» INFORMATION SUPPLIED:

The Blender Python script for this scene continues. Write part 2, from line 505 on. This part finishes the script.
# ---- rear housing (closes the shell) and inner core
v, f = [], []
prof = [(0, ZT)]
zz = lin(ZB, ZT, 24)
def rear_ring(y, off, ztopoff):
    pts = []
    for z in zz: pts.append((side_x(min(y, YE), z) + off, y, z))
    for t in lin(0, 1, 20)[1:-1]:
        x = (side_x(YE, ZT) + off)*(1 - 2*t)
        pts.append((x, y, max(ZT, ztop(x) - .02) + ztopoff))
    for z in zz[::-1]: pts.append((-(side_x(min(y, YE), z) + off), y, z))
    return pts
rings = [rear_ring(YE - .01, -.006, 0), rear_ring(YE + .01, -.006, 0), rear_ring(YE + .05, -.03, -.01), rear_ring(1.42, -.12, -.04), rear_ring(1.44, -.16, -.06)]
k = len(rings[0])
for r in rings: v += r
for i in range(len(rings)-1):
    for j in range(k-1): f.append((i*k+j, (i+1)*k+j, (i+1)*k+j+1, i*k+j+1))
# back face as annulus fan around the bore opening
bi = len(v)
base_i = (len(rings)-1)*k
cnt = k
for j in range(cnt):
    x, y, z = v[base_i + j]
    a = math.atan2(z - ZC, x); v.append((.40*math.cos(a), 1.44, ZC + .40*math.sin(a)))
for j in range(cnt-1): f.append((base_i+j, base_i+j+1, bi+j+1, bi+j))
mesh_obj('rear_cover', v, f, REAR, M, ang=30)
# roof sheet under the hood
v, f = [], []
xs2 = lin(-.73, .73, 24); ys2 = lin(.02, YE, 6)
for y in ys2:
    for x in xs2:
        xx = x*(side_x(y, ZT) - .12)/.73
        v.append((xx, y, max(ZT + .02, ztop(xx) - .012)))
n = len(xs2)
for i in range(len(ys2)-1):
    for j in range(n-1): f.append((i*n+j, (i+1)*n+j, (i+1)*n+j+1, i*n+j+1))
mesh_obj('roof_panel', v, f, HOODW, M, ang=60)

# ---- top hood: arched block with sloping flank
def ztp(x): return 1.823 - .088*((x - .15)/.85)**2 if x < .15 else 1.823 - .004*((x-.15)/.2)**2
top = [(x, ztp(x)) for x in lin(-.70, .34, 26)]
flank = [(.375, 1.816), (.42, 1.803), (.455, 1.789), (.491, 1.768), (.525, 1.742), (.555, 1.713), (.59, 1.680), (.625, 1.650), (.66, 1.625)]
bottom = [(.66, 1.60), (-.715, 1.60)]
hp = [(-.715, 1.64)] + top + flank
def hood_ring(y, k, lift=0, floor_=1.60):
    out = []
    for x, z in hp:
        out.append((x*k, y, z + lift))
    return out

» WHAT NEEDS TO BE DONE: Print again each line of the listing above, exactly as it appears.

» ANSWER TO THE PROBLEM:
The Blender Python script for this scene continues. Write part 2, from line 505 on. This part finishes the script.
# ---- rear housing (closes the shell) and inner core
v, f = [], []
prof = [(0, ZT)]
zz = lin(ZB, ZT, 24)
def rear_ring(y, off, ztopoff):
    pts = []
    for z in zz: pts.append((side_x(min(y, YE), z) + off, y, z))
    for t in lin(0, 1, 20)[1:-1]:
        x = (side_x(YE, ZT) + off)*(1 - 2*t)
        pts.append((x, y, max(ZT, ztop(x) - .02) + ztopoff))
    for z in zz[::-1]: pts.append((-(side_x(min(y, YE), z) + off), y, z))
    return pts
rings = [rear_ring(YE - .01, -.006, 0), rear_ring(YE + .01, -.006, 0), rear_ring(YE + .05, -.03, -.01), rear_ring(1.42, -.12, -.04), rear_ring(1.44, -.16, -.06)]
k = len(rings[0])
for r in rings: v += r
for i in range(len(rings)-1):
    for j in range(k-1): f.append((i*k+j, (i+1)*k+j, (i+1)*k+j+1, i*k+j+1))
# back face as annulus fan around the bore opening
bi = len(v)
base_i = (len(rings)-1)*k
cnt = k
for j in range(cnt):
    x, y, z = v[base_i + j]
    a = math.atan2(z - ZC, x); v.append((.40*math.cos(a), 1.44, ZC + .40*math.sin(a)))
for j in range(cnt-1): f.append((base_i+j, base_i+j+1, bi+j+1, bi+j))
mesh_obj('rear_cover', v, f, REAR, M, ang=30)
# roof sheet under the hood
v, f = [], []
xs2 = lin(-.73, .73, 24); ys2 = lin(.02, YE, 6)
for y in ys2:
    for x in xs2:
        xx = x*(side_x(y, ZT) - .12)/.73
        v.append((xx, y, max(ZT + .02, ztop(xx) - .012)))
n = len(xs2)
for i in range(len(ys2)-1):
    for j in range(n-1): f.append((i*n+j, (i+1)*n+j, (i+1)*n+j+1, i*n+j+1))
mesh_obj('roof_panel', v, f, HOODW, M, ang=60)

# ---- top hood: arched block with sloping flank
def ztp(x): return 1.823 - .088*((x - .15)/.85)**2 if x < .15 else 1.823 - .004*((x-.15)/.2)**2
top = [(x, ztp(x)) for x in lin(-.70, .34, 26)]
flank = [(.375, 1.816), (.42, 1.803), (.455, 1.789), (.491, 1.768), (.525, 1.742), (.555, 1.713), (.59, 1.680), (.625, 1.650), (.66, 1.625)]
bottom = [(.66, 1.60), (-.715, 1.60)]
hp = [(-.715, 1.64)] + top + flank
def hood_ring(y, k, lift=0, floor_=1.60):
    out = []
    for x, z in hp:
        out.append((x*k, y, z + lift))
    return out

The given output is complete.